▸ WHAT IS REQUIRED
Transcribe all of the records word for word, but omit the pictures.

▸ Records with scene code
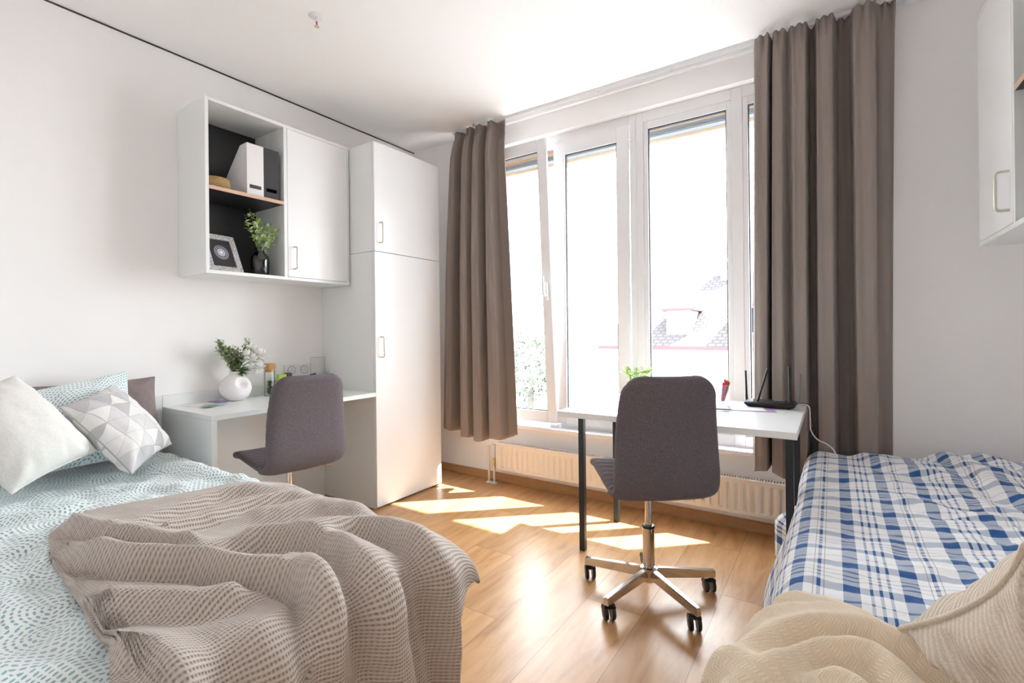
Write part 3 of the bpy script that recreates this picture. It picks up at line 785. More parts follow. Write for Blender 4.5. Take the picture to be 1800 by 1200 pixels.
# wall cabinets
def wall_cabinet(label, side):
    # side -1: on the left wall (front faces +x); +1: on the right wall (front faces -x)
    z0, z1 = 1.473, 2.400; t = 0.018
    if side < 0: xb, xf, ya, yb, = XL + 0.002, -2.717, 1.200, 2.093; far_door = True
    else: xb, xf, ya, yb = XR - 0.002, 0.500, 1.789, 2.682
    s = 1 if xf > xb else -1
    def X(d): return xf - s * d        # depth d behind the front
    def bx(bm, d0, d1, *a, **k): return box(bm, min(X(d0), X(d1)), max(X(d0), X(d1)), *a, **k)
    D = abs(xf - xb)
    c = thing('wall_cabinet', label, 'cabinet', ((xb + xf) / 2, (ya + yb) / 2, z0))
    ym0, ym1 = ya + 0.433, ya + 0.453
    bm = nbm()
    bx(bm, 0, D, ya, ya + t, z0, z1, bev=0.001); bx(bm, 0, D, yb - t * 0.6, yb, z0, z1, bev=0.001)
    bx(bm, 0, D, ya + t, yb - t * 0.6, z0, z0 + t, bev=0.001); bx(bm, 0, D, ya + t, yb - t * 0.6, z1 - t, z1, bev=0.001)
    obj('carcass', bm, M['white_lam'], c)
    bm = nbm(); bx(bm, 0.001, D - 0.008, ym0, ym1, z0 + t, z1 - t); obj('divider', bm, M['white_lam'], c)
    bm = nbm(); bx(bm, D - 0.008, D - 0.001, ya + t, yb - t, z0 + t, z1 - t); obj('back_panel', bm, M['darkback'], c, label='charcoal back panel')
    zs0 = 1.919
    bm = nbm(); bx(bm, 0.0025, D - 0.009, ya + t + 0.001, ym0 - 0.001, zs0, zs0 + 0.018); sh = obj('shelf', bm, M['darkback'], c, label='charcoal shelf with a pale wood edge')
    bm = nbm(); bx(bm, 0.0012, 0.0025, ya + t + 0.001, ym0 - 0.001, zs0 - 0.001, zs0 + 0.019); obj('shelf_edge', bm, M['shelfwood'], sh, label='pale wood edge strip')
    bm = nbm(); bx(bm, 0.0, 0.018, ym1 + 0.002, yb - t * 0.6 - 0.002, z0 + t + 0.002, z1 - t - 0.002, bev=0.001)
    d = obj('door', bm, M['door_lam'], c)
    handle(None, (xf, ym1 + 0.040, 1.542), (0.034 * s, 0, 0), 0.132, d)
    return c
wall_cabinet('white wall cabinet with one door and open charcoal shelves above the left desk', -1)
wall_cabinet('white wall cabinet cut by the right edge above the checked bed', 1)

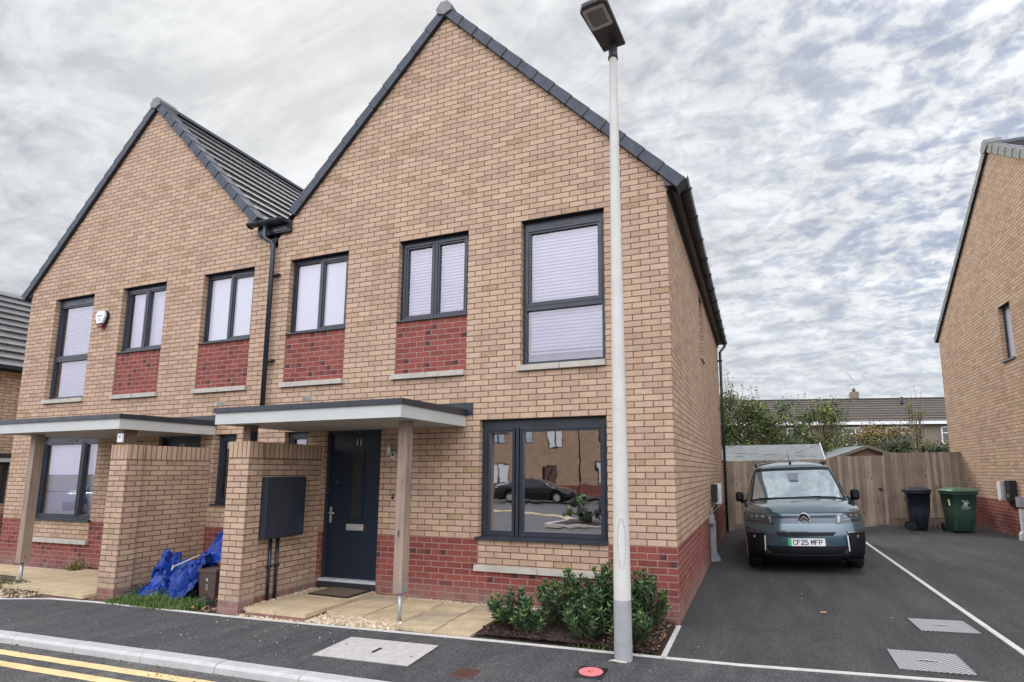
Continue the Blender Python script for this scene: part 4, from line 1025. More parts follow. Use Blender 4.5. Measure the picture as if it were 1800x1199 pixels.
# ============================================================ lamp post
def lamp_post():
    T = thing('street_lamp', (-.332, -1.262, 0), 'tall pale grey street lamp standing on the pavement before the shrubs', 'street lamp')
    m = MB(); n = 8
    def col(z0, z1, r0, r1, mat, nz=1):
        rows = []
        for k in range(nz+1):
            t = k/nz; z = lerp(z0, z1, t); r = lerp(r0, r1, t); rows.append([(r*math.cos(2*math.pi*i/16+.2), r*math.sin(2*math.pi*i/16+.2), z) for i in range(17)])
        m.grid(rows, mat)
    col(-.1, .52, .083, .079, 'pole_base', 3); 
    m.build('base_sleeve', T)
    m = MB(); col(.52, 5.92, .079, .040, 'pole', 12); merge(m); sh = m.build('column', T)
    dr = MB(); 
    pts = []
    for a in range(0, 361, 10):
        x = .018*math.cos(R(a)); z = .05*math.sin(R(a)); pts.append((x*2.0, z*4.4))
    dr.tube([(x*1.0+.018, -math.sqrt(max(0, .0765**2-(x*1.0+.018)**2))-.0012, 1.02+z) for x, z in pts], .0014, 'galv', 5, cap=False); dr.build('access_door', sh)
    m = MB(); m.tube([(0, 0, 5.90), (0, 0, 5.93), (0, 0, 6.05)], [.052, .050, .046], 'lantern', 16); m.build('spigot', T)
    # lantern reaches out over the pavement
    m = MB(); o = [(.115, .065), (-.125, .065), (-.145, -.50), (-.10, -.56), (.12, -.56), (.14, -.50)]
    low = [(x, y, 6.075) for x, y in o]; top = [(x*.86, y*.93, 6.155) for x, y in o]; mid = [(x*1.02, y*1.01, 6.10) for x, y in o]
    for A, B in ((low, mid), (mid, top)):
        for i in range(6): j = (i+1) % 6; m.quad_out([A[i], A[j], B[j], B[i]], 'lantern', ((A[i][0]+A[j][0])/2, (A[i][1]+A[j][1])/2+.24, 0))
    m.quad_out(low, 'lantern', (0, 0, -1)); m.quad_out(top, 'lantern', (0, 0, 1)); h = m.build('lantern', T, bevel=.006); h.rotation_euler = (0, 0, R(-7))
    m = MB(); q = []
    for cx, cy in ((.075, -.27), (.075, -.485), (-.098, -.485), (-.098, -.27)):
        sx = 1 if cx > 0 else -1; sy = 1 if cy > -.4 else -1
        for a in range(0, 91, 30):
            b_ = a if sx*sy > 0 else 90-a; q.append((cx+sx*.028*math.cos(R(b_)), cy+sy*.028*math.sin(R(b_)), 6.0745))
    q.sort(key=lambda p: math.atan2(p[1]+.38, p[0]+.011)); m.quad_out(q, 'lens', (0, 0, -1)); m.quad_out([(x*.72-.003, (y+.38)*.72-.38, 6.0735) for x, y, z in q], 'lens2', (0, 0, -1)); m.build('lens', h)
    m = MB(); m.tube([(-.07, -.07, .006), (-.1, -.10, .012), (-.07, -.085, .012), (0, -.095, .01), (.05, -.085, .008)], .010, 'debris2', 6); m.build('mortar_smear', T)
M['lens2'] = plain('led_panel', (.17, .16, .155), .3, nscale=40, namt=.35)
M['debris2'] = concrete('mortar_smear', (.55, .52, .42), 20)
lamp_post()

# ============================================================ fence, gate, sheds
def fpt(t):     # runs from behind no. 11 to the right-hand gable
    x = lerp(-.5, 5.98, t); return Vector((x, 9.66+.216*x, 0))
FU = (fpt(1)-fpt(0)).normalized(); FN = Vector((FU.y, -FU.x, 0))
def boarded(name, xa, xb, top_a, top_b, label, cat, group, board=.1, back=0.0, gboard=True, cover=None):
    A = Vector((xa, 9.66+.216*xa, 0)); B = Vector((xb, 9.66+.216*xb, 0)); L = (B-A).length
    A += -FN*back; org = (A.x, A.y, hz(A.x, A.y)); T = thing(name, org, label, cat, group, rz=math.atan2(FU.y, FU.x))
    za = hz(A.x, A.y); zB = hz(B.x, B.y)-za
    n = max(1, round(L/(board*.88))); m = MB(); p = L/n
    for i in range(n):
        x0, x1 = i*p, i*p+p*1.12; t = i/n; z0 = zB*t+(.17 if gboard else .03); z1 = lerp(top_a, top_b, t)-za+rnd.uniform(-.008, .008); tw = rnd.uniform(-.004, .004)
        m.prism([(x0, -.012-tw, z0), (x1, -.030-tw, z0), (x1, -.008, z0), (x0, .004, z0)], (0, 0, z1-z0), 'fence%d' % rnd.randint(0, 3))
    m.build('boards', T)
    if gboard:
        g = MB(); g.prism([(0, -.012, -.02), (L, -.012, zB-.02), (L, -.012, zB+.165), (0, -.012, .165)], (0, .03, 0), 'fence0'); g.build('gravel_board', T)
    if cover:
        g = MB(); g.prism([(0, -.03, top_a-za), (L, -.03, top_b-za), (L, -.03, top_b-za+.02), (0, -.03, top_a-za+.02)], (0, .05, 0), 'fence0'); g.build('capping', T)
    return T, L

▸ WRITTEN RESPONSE
Write part 3 of the bpy script that recreates this picture. It picks up at line 785. More parts follow. Write for Blender 4.5. Take the picture to be 1800 by 1200 pixels.
# wall cabinets
def wall_cabinet(label, side):
    # side -1: on the left wall (front faces +x); +1: on the right wall (front faces -x)
    z0, z1 = 1.473, 2.400; t = 0.018
    if side < 0: xb, xf, ya, yb, = XL + 0.002, -2.717, 1.200, 2.093; far_door = True
    else: xb, xf, ya, yb = XR - 0.002, 0.500, 1.789, 2.682
    s = 1 if xf > xb else -1
    def X(d): return xf - s * d        # depth d behind the front
    def bx(bm, d0, d1, *a, **k): return box(bm, min(X(d0), X(d1)), max(X(d0), X(d1)), *a, **k)
    D = abs(xf - xb)
    c = thing('wall_cabinet', label, 'cabinet', ((xb + xf) / 2, (ya + yb) / 2, z0))
    ym0, ym1 = ya + 0.433, ya + 0.453
    bm = nbm()
    bx(bm, 0, D, ya, ya + t, z0, z1, bev=0.001); bx(bm, 0, D, yb - t * 0.6, yb, z0, z1, bev=0.001)
    bx(bm, 0, D, ya + t, yb - t * 0.6, z0, z0 + t, bev=0.001); bx(bm, 0, D, ya + t, yb - t * 0.6, z1 - t, z1, bev=0.001)
    obj('carcass', bm, M['white_lam'], c)
    bm = nbm(); bx(bm, 0.001, D - 0.008, ym0, ym1, z0 + t, z1 - t); obj('divider', bm, M['white_lam'], c)
    bm = nbm(); bx(bm, D - 0.008, D - 0.001, ya + t, yb - t, z0 + t, z1 - t); obj('back_panel', bm, M['darkback'], c, label='charcoal back panel')
    zs0 = 1.919
    bm = nbm(); bx(bm, 0.0025, D - 0.009, ya + t + 0.001, ym0 - 0.001, zs0, zs0 + 0.018); sh = obj('shelf', bm, M['darkback'], c, label='charcoal shelf with a pale wood edge')
    bm = nbm(); bx(bm, 0.0012, 0.0025, ya + t + 0.001, ym0 - 0.001, zs0 - 0.001, zs0 + 0.019); obj('shelf_edge', bm, M['shelfwood'], sh, label='pale wood edge strip')
    bm = nbm(); bx(bm, 0.0, 0.018, ym1 + 0.002, yb - t * 0.6 - 0.002, z0 + t + 0.002, z1 - t - 0.002, bev=0.001)
    d = obj('door', bm, M['door_lam'], c)
    handle(None, (xf, ym1 + 0.040, 1.542), (0.034 * s, 0, 0), 0.132, d)
    return c
wall_cabinet('white wall cabinet with one door and open charcoal shelves above the left desk', -1)
wall_cabinet('white wall cabinet cut by the right edge above the checked bed', 1)

Continue the Blender Python script for this scene: part 4, from line 1025. More parts follow. Use Blender 4.5. Measure the picture as if it were 1800x1199 pixels.
# ============================================================ lamp post
def lamp_post():
    T = thing('street_lamp', (-.332, -1.262, 0), 'tall pale grey street lamp standing on the pavement before the shrubs', 'street lamp')
    m = MB(); n = 8
    def col(z0, z1, r0, r1, mat, nz=1):
        rows = []
        for k in range(nz+1):
            t = k/nz; z = lerp(z0, z1, t); r = lerp(r0, r1, t); rows.append([(r*math.cos(2*math.pi*i/16+.2), r*math.sin(2*math.pi*i/16+.2), z) for i in range(17)])
        m.grid(rows, mat)
    col(-.1, .52, .083, .079, 'pole_base', 3); 
    m.build('base_sleeve', T)
    m = MB(); col(.52, 5.92, .079, .040, 'pole', 12); merge(m); sh = m.build('column', T)
    dr = MB(); 
    pts = []
    for a in range(0, 361, 10):
        x = .018*math.cos(R(a)); z = .05*math.sin(R(a)); pts.append((x*2.0, z*4.4))
    dr.tube([(x*1.0+.018, -math.sqrt(max(0, .0765**2-(x*1.0+.018)**2))-.0012, 1.02+z) for x, z in pts], .0014, 'galv', 5, cap=False); dr.build('access_door', sh)
    m = MB(); m.tube([(0, 0, 5.90), (0, 0, 5.93), (0, 0, 6.05)], [.052, .050, .046], 'lantern', 16); m.build('spigot', T)
    # lantern reaches out over the pavement
    m = MB(); o = [(.115, .065), (-.125, .065), (-.145, -.50), (-.10, -.56), (.12, -.56), (.14, -.50)]
    low = [(x, y, 6.075) for x, y in o]; top = [(x*.86, y*.93, 6.155) for x, y in o]; mid = [(x*1.02, y*1.01, 6.10) for x, y in o]
    for A, B in ((low, mid), (mid, top)):
        for i in range(6): j = (i+1) % 6; m.quad_out([A[i], A[j], B[j], B[i]], 'lantern', ((A[i][0]+A[j][0])/2, (A[i][1]+A[j][1])/2+.24, 0))
    m.quad_out(low, 'lantern', (0, 0, -1)); m.quad_out(top, 'lantern', (0, 0, 1)); h = m.build('lantern', T, bevel=.006); h.rotation_euler = (0, 0, R(-7))
    m = MB(); q = []
    for cx, cy in ((.075, -.27), (.075, -.485), (-.098, -.485), (-.098, -.27)):
        sx = 1 if cx > 0 else -1; sy = 1 if cy > -.4 else -1
        for a in range(0, 91, 30):
            b_ = a if sx*sy > 0 else 90-a; q.append((cx+sx*.028*math.cos(R(b_)), cy+sy*.028*math.sin(R(b_)), 6.0745))
    q.sort(key=lambda p: math.atan2(p[1]+.38, p[0]+.011)); m.quad_out(q, 'lens', (0, 0, -1)); m.quad_out([(x*.72-.003, (y+.38)*.72-.38, 6.0735) for x, y, z in q], 'lens2', (0, 0, -1)); m.build('lens', h)
    m = MB(); m.tube([(-.07, -.07, .006), (-.1, -.10, .012), (-.07, -.085, .012), (0, -.095, .01), (.05, -.085, .008)], .010, 'debris2', 6); m.build('mortar_smear', T)
M['lens2'] = plain('led_panel', (.17, .16, .155), .3, nscale=40, namt=.35)
M['debris2'] = concrete('mortar_smear', (.55, .52, .42), 20)
lamp_post()

# ============================================================ fence, gate, sheds
def fpt(t):     # runs from behind no. 11 to the right-hand gable
    x = lerp(-.5, 5.98, t); return Vector((x, 9.66+.216*x, 0))
FU = (fpt(1)-fpt(0)).normalized(); FN = Vector((FU.y, -FU.x, 0))
def boarded(name, xa, xb, top_a, top_b, label, cat, group, board=.1, back=0.0, gboard=True, cover=None):
    A = Vector((xa, 9.66+.216*xa, 0)); B = Vector((xb, 9.66+.216*xb, 0)); L = (B-A).length
    A += -FN*back; org = (A.x, A.y, hz(A.x, A.y)); T = thing(name, org, label, cat, group, rz=math.atan2(FU.y, FU.x))
    za = hz(A.x, A.y); zB = hz(B.x, B.y)-za
    n = max(1, round(L/(board*.88))); m = MB(); p = L/n
    for i in range(n):
        x0, x1 = i*p, i*p+p*1.12; t = i/n; z0 = zB*t+(.17 if gboard else .03); z1 = lerp(top_a, top_b, t)-za+rnd.uniform(-.008, .008); tw = rnd.uniform(-.004, .004)
        m.prism([(x0, -.012-tw, z0), (x1, -.030-tw, z0), (x1, -.008, z0), (x0, .004, z0)], (0, 0, z1-z0), 'fence%d' % rnd.randint(0, 3))
    m.build('boards', T)
    if gboard:
        g = MB(); g.prism([(0, -.012, -.02), (L, -.012, zB-.02), (L, -.012, zB+.165), (0, -.012, .165)], (0, .03, 0), 'fence0'); g.build('gravel_board', T)
    if cover:
        g = MB(); g.prism([(0, -.03, top_a-za), (L, -.03, top_b-za), (L, -.03, top_b-za+.02), (0, -.03, top_a-za+.02)], (0, .05, 0), 'fence0'); g.build('capping', T)
    return T, L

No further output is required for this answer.